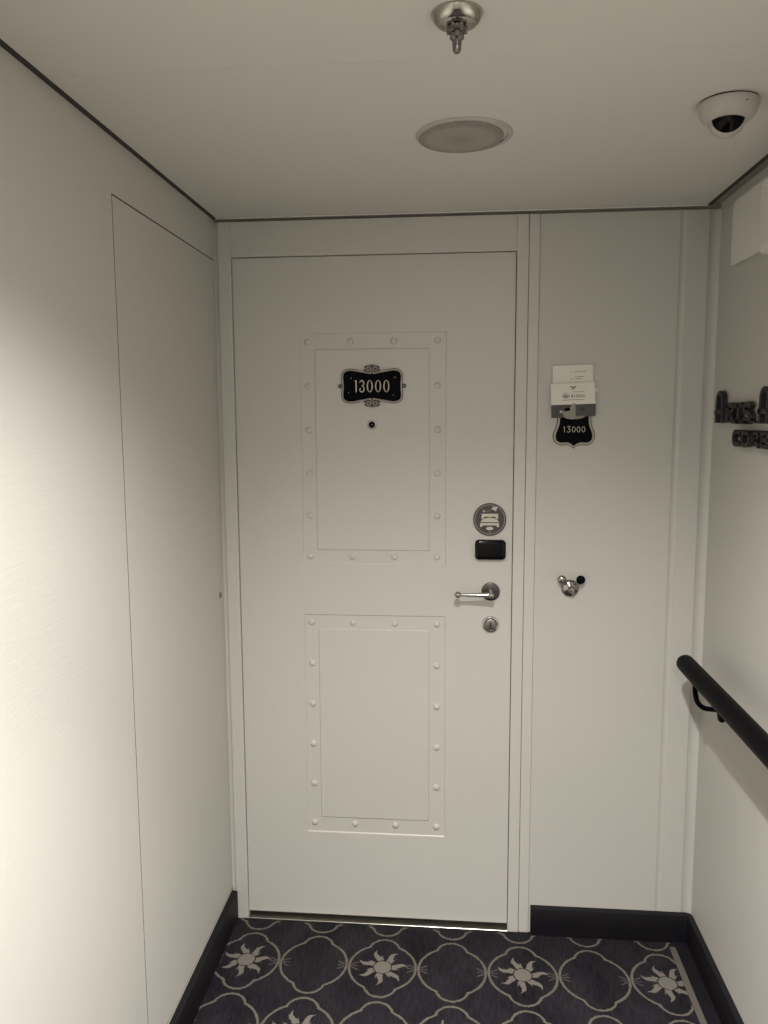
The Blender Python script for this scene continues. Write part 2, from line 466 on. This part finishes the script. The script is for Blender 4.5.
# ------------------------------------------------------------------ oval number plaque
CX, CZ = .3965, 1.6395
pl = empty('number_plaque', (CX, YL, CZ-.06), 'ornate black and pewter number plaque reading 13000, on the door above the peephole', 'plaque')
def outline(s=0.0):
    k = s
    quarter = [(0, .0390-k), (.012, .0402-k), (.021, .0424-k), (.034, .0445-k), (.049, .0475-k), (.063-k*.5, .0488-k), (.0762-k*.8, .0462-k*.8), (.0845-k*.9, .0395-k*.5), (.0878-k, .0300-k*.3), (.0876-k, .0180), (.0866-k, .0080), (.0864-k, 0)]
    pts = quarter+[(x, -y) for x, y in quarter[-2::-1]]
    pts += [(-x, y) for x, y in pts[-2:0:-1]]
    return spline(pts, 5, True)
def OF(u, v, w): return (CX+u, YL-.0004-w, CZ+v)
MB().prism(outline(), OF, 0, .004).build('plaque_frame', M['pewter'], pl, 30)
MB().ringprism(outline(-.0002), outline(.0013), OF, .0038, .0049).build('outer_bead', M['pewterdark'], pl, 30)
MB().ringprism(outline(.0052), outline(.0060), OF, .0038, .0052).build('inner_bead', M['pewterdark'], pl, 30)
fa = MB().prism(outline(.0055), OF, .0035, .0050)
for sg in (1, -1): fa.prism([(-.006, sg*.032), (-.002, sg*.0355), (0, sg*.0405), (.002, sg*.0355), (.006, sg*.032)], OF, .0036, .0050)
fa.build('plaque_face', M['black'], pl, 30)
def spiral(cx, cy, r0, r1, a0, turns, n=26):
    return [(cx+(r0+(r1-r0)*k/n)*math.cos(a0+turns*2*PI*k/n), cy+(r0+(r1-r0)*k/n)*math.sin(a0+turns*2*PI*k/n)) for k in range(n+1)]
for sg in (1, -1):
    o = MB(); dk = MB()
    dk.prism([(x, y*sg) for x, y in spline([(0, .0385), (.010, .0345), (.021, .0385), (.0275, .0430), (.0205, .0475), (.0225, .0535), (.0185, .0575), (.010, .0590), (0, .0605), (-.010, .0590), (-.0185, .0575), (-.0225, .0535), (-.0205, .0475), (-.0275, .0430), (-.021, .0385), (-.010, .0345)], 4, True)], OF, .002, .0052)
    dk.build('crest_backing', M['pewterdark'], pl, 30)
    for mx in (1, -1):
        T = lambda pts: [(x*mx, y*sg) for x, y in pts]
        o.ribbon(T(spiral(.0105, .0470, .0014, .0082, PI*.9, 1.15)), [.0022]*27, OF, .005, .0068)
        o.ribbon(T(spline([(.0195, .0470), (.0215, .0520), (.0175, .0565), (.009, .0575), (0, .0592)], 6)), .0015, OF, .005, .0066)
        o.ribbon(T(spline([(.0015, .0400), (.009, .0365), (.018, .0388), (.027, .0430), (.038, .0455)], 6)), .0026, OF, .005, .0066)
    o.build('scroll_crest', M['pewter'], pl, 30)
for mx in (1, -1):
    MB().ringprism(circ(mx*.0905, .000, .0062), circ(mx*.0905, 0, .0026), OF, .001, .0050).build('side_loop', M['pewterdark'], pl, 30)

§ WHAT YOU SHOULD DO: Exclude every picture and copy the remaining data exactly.

§ SOLUTION FOR THIS PROBLEM:
The Blender Python script for this scene continues. Write part 2, from line 466 on. This part finishes the script. The script is for Blender 4.5.
# ------------------------------------------------------------------ oval number plaque
CX, CZ = .3965, 1.6395
pl = empty('number_plaque', (CX, YL, CZ-.06), 'ornate black and pewter number plaque reading 13000, on the door above the peephole', 'plaque')
def outline(s=0.0):
    k = s
    quarter = [(0, .0390-k), (.012, .0402-k), (.021, .0424-k), (.034, .0445-k), (.049, .0475-k), (.063-k*.5, .0488-k), (.0762-k*.8, .0462-k*.8), (.0845-k*.9, .0395-k*.5), (.0878-k, .0300-k*.3), (.0876-k, .0180), (.0866-k, .0080), (.0864-k, 0)]
    pts = quarter+[(x, -y) for x, y in quarter[-2::-1]]
    pts += [(-x, y) for x, y in pts[-2:0:-1]]
    return spline(pts, 5, True)
def OF(u, v, w): return (CX+u, YL-.0004-w, CZ+v)
MB().prism(outline(), OF, 0, .004).build('plaque_frame', M['pewter'], pl, 30)
MB().ringprism(outline(-.0002), outline(.0013), OF, .0038, .0049).build('outer_bead', M['pewterdark'], pl, 30)
MB().ringprism(outline(.0052), outline(.0060), OF, .0038, .0052).build('inner_bead', M['pewterdark'], pl, 30)
fa = MB().prism(outline(.0055), OF, .0035, .0050)
for sg in (1, -1): fa.prism([(-.006, sg*.032), (-.002, sg*.0355), (0, sg*.0405), (.002, sg*.0355), (.006, sg*.032)], OF, .0036, .0050)
fa.build('plaque_face', M['black'], pl, 30)
def spiral(cx, cy, r0, r1, a0, turns, n=26):
    return [(cx+(r0+(r1-r0)*k/n)*math.cos(a0+turns*2*PI*k/n), cy+(r0+(r1-r0)*k/n)*math.sin(a0+turns*2*PI*k/n)) for k in range(n+1)]
for sg in (1, -1):
    o = MB(); dk = MB()
    dk.prism([(x, y*sg) for x, y in spline([(0, .0385), (.010, .0345), (.021, .0385), (.0275, .0430), (.0205, .0475), (.0225, .0535), (.0185, .0575), (.010, .0590), (0, .0605), (-.010, .0590), (-.0185, .0575), (-.0225, .0535), (-.0205, .0475), (-.0275, .0430), (-.021, .0385), (-.010, .0345)], 4, True)], OF, .002, .0052)
    dk.build('crest_backing', M['pewterdark'], pl, 30)
    for mx in (1, -1):
        T = lambda pts: [(x*mx, y*sg) for x, y in pts]
        o.ribbon(T(spiral(.0105, .0470, .0014, .0082, PI*.9, 1.15)), [.0022]*27, OF, .005, .0068)
        o.ribbon(T(spline([(.0195, .0470), (.0215, .0520), (.0175, .0565), (.009, .0575), (0, .0592)], 6)), .0015, OF, .005, .0066)
        o.ribbon(T(spline([(.0015, .0400), (.009, .0365), (.018, .0388), (.027, .0430), (.038, .0455)], 6)), .0026, OF, .005, .0066)
    o.build('scroll_crest', M['pewter'], pl, 30)
for mx in (1, -1):
    MB().ringprism(circ(mx*.0905, .000, .0062), circ(mx*.0905, 0, .0026), OF, .001, .0050).build('side_loop', M['pewterdark'], pl, 30)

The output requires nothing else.